Intolerant TV: High Potential

It's Kaitlin Olson's photographic memory against uninspired writing in High Potential

At Intolerant TV, we watch every new show on network television for the fall season—so you don’t have to. We don’t watch them for long, though. Instead of giving thumbs up/down or a certain number of stars, we let you know how long we were able to stand the pilot episode before turning it off.

I had high hopes for this show: It’s Always Sunny in Philadelphia’s Kaitlin Olson starring in a knockoff of Psych. What’s not to love?

Like Sean in Psych, Olson plays someone who has an extremely high IQ, photographic memory and the ability to notice details everyone misses—even trained police detectives. Unfortunately, their respective personalities have kept each of them from reaching their full potential.
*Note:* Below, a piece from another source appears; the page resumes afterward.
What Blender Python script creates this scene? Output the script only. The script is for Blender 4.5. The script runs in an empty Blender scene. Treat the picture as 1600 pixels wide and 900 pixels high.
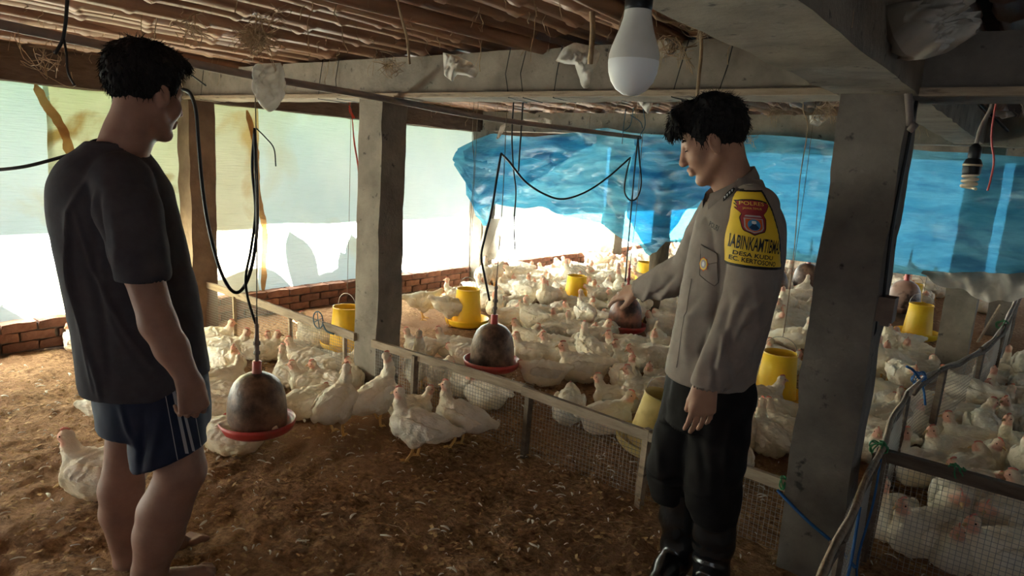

For Kaitlin, that means that she’s stuck in a dead-end job, as a custodian at the police station. That puts her in prime position to help the police out with cases. She’ll be paired with a detective who does not respect her unique abilities and has no patience for her hijinks. He’s played by Daniel Sunjata of Rescue Me and The Bronx is Burning.

Daniel Sunjata as 1977-era Reggie Jackson in The Bronx is Burning

We’ve got a strong cast, and a premise that’s a proven winner. Psych was a hit and a cult favorite, and even the store-brand versions of Psych (looking at you, The Mentalist and Castle) found large audiences. As long as they didn’t hire complete hacks as writers, it can’t go wrong.

We open with Kaitlin showing up at work. She puts on headphones and does a dance montage while cleaning the office. My heart shatters.

Out of all the different ways to show that she is a renegade, who breaks the rules and does things her own way, you decide to go with a dance montage?

It gets worse. We then learn she’s smart when she is able to calculate percentages in her head while arguing with a grocery store cashier.

Apparently, producers blew the budget hiring name actors and had nothing left over to lure a writing staff. Olson and Sunjata make the pilot work through sheer effort, but you get the sense that, seconds before the director yelled, “Action!” they were looking at the script saying, “So, this is really the dialogue we’re filming? Not a placeholder?”

Surely, Always Sunny and Rescue Me both cut scenes that were orders of magnitude better than what made the air in High Potential.

Too often, both of them appear to be handcuffed by trite, cliched dialogue, and the few times they let Kaitlin cook, it results in frustration at what might have been.

I watched the entire pilot, and I’ll keep going, out of loyalty to the actors involved and the show that inspired this, but it needs an extensive makeover of the writers’ room before it’s too late.